In terms of the first question, we haven’t split out the operating expenses by segment, but you can see it in total. You can see that we did get some leverage in our total operating expense. One thing to keep in mind is, when you look at our operating expense for Q4, it does not reflect just what happened in Q4. In other words, we were adding resources throughout the year in 2008. You can see from looking at the headcount that we had in – the reporting that we show in the press release that certainly our headcount growth slowed in Q4 – sequentially from Q3 to Q4. And so again, we’re not giving line item details, but you can look at the totals between G&A, marketing, technology and content, and G&A for our business. In terms of the – from a cash standpoint, we’re not – there is not a lot I can comment on going forward. What I can tell you related to the $100 million was an opportunistic buy. And we’re being what we believe to be appropriately conservative with our cash.

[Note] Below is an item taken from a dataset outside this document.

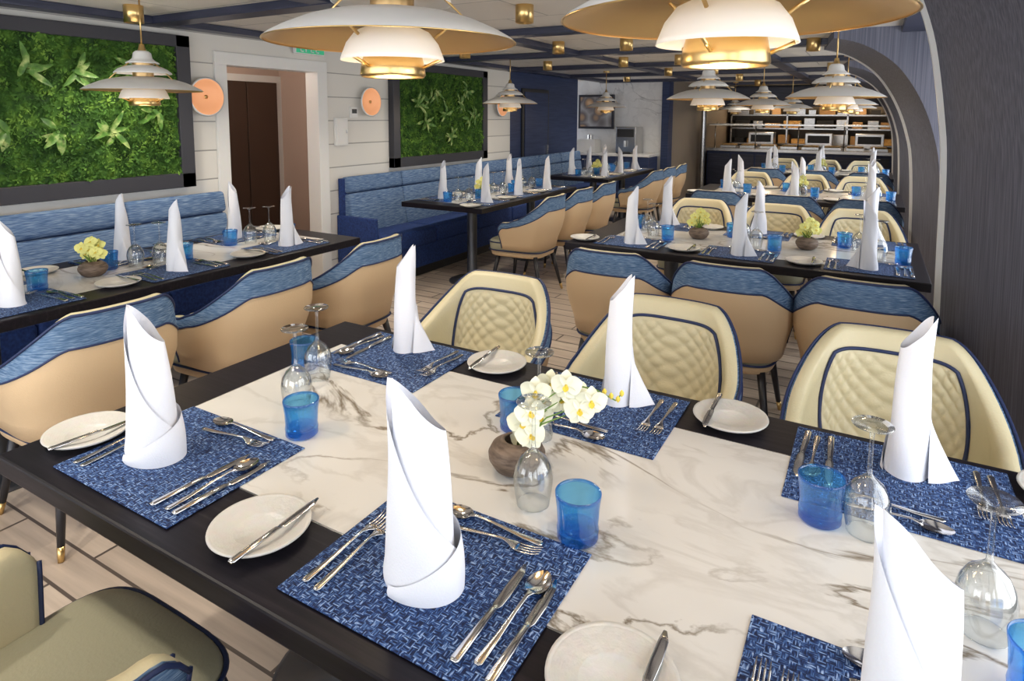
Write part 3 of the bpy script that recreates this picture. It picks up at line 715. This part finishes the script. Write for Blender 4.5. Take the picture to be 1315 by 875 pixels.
for z in(.9,1.25,1.55): b.box((-2.9,15.4,z),(.6,15.95,z+.03),'steel')
for x in(-2.9,-1.7,-.5,.57): b.box((x,15.4,0),(x+.03,15.95,1.85),'steel')
rnd=random.Random(4)
for z in(.93,1.28,1.58):
    x=-2.8
    while x<.3:
        w=rnd.uniform(.15,.35); b.box((x,15.45,z),(x+w,15.8,z+rnd.uniform(.1,.22)),rnd.choice(['warmwood','steel','steel','black','warmwood','food']),.006); x+=w+rnd.uniform(.03,.12)
b.box((-2.9,15.4,0),(.6,15.9,.85),'steel')
obj('kitchen_shelving',b)
b=MB()
for x in(-2.3,-1.2,-.3):
    b.box((x,14.2,.9),(x+.5,14.6,1.2),'steel',.01); b.box((x+.05,14.19,1.0),(x+.45,14.2,1.15),'black')
b.box((-2.6,14.15,0),(.4,14.65,.9),'steel',.005); obj('hot_kitchen_counter',b)
b=MB(); b.box((-2.95,13.0,1.72),(.5,13.1,CEIL-.06),'navywood'); b.box((-2.9,14.6,1.93),(.4,14.64,1.96),'glow'); obj('kitchen_canopy',b)
b=MB(); b.cyl(.05,0,CEIL,'steel',(0,0)); obj('steel_column',b,(-2.88,12.6,0))
for x in(-2.0,-.3):
    L=bpy.data.lights.new('kitchen_light','POINT'); L.energy=14; L.color=(1,.76,.50); L.shadow_soft_size=.1
    lo=bpy.data.objects.new('kitchen_light',L); lo.location=(x,14.9,1.95); sc.collection.objects.link(lo)
L=bpy.data.lights.new('corridor_light','POINT'); L.energy=9; L.color=(1,.82,.68); L.shadow_soft_size=.1
lo=bpy.data.objects.new('corridor_light',L); lo.location=(-4.9,3.4,1.95); sc.collection.objects.link(lo)
# ------------------------------------------------------------ daylight
w=bpy.data.worlds.new('World'); sc.world=w; w.use_nodes=True
bg=w.node_tree.nodes['Background']; bg.inputs[0].default_value=(.94,.965,1,1); bg.inputs[1].default_value=4.0
def portal(name,loc,rot,sx,sy):
    L=bpy.data.lights.new(name,'AREA'); L.shape='RECTANGLE'; L.size=sx; L.size_y=sy
    L.cycles.is_portal=True
    o=bpy.data.objects.new(name,L); o.location=loc; o.rotation_euler=rot; sc.collection.objects.link(o)
for a,c in wy: portal('daylight_portal',(XR+.1,(a+c)/2,1.265),(0,PI/2,0),1.43,c-a)
portal('daylight_portal',(-1.75,Y0-.1,1.15),(PI/2,0,0),4.7,1.8)
# ------------------------------------------------------------ camera
cam=bpy.data.cameras.new('camera'); cam.sensor_width=36; cam.lens=36*809/1315; cam.shift_y=-200/1315; cam.clip_start=.02
co=bpy.data.objects.new('camera',cam); sc.collection.objects.link(co)
R=Matrix.Rotation(math.radians(29.7),4,'Z')@Matrix.Rotation(math.radians(90-6.3),4,'X')@Matrix.Rotation(math.radians(.3),4,'Z')
co.matrix_world=Matrix.Translation((0,0,1.53))@R
sc.camera=co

Sandeep Aggarwal with Collins Stewart.
Thanks for taking my question. Just if you can talk about, Jeff, on the Prime members in terms of as they enter from one year to second year, have you seen their propensity to buy changing and what about the average selling price? And we’ll appreciate any comments in terms of the traction you are seeing with Fulfillment by Amazon.
Sure. One of the things that we see with Prime in terms of customer behavior is that Amazon Prime members tend to buy a wider range of categories, of product categories. And we also see incremental lift from those customers. I think both of those things you would expect to see given the people have made a commitment by buying the $79 membership and equivalent kinds of memberships for different prices around the world. So anyway, that’s – Amazon Prime is doing what we hoped it would do in that regard. And we’re pleased with the traction. We work very hard to make sure that the customer experience for Prime members makes it worth their while to pay that $79 and to renew that membership. Fulfillment by Amazon is getting very good traction. And one of the nice kind of closing of a feedback cycle there is that you get now some of the third party sales are eligible for Amazon Prime. So, to the degree that customers like Amazon Prime and to the degree that sellers like Fulfillment by Amazon, they are closing that loop and helping each other. So we are very pleased with both of those programs. Every time a third party seller starts using Fulfillment by Amazon, their sales go up, which the seller likes. And the customers all of a sudden get Amazon Prime membership privileges on those third party items, which the consumer likes. So the two things that really is nice to close that loop, and we’re excited about the potential that will keep pushing ahead on it.
Our next question comes from Heath Terry with FBR Capital Markets.
Great, thank you. Jeff, can you look at the third party efforts in Europe? How would you compare the growth and the product offering and the composition of your partners there to where the US was at the same stage of that business? And then also if you can give us an idea of if you’ve seen any attrition in your third party seller base in the US or Europe that you might feel would be related to the economy, I’d appreciate it.
Anecdotally I don’t think we have seen the kind of attrition that you’re talking about. We are – our third party business continues to do well. And as Tom said earlier, we’ve been working for many years on the seller experience and we will continue to work on that. And with things like Fulfillment by Amazon, it is one of the ways that we work on improving that seller experience.
Great. And then as far as how Europe compares to the US at the same point and your development of that offering there?
We don’t break that out, at least quantitatively. But we are very happy with the way that third party sellers are – how that’s performing globally.
Jim Friedland with Cowen and Company. Please go ahead.
The P&L from Q4, there was some leverage than usual gains on a year-over-year basis in Fulfillment and a little bit in G&A as well. And I was just wondering if there is anything unique going on there, were there any one-time items.
No, not really. I think it’s – you’re seeing certainly – we gave a wide range of guidance. We were in the upper end of the guidance range. And we’ve got decent leverage on our operating costs as a result.
And in terms of the utilization of your Fulfillment synergy, you’ve invested a lot lately. How much incremental investment do you need there? Is it something that you need to spend less on versus previous years or more? And I’m not –
I appreciate it. We did not give total year guidance, and we just gave Q1 guidance. So in terms of moving forward, there is not a lot I can talk to there. And again the reason why we didn’t give guidance is because of the uncertainty in macro environment.
Our final question will come from James Mitchell with Goldman Sachs.
Great. Thank you for taking a further question from me. It relates to the accounts payable. It looks like your accounts payable days increased from 57 to 62 year-on-year. There’s obviously been a lot of anecdotes about working capital tightness among suppliers. I wonder if you could talk about whether achieving the increase in accounts payable days in this environment was unusually challenging or not, given I assume (inaudible) big well-capitalized buyers. Thanks.
We work with our suppliers for our overall terms. The payment terms happen to be just one piece of that. And we continue to work and partner with those suppliers. That was really the result of a lot of work that happened throughout the year and Q4. There is not a lot more beyond that I could comment.
And that would conclude our question-and-answer session. I would like to turn the program back to our speakers for any additional or closing comments.
Thank you for joining us on the call today and your questions. A replay will be available on our Investor Relations website at least through the end of the quarter. We appreciate your interest in Amazon.com and look forward to talking with you again next quarter. Thank you.
Thank you, everyone, for your participation. And you may now disconnect.